Optimizing Indexes

Designing a database as part of a big project, will need a lot of experience. There are several factors which should be considered before finalizing a database schema. Since once the project starts rollout, there is no going back, other than adding a new index, or adding another field, any major change will affect the whole code base.

Indexing is the most important method you should try first for speeding up queries. Other techniques are  also available, but generally the one thing that makes the most difference is the proper use of indexes. On the MySQL mailing list, people often ask for help in making a query run faster. In a surprisingly large number of cases, there are no indexes on the tables in question, and adding indexes often solves the problem immediately. It doesn’t always work like that, because optimization isn’t always simple. Nevertheless, if you don’t use indexes, in many cases you’re just wasting your time trying to improve performance by other means. Use indexing first to get the biggest performance boost and then see what other techniques might be helpful.

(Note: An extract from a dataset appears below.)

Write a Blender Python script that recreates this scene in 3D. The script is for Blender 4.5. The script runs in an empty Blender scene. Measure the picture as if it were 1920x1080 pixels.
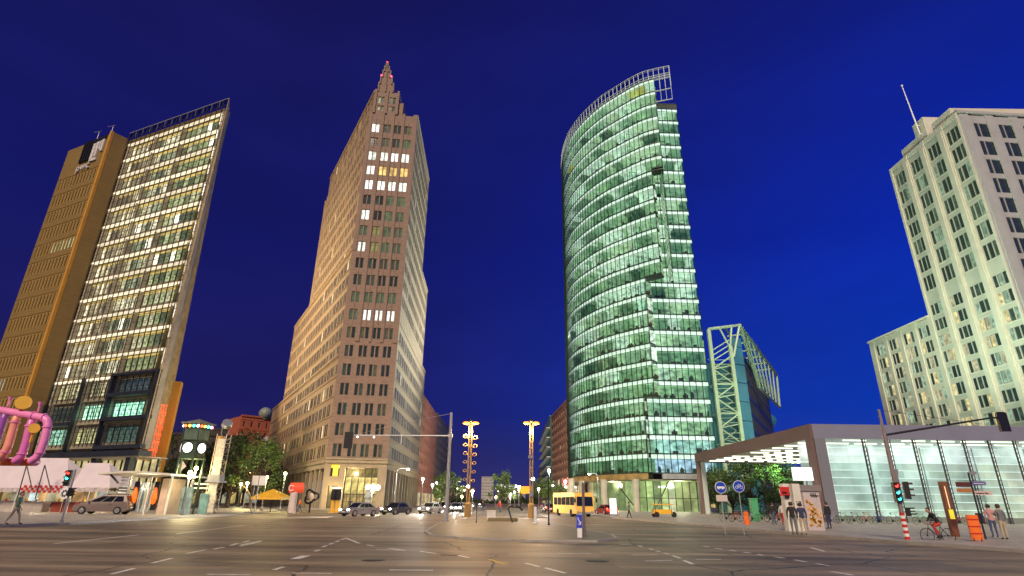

One should take absolute care to optimize the fields by keeping in mind, that larger the indexes, slower the operations. The most common example of a mistake is to add a timestamp field to select the data in chronological order. Now if the total rows is just a handful, this wont be a problem atall, but if the total rows is millions, the timestamp field may have a cardinality of say 50% of the total rows, making the index very huge, and operations slow. But if instead of the timestamp, the data is stored in two fields with date in one, and time is another the cardinality of time will be 86400, ie the no of seconds in a day, and the cardinality of date will also be under control, making the operations faster by an appreciable amount. For varchar fields, creating partial indexes instead of full index helps, reduce the size of the index file, and hence give the server breathing space.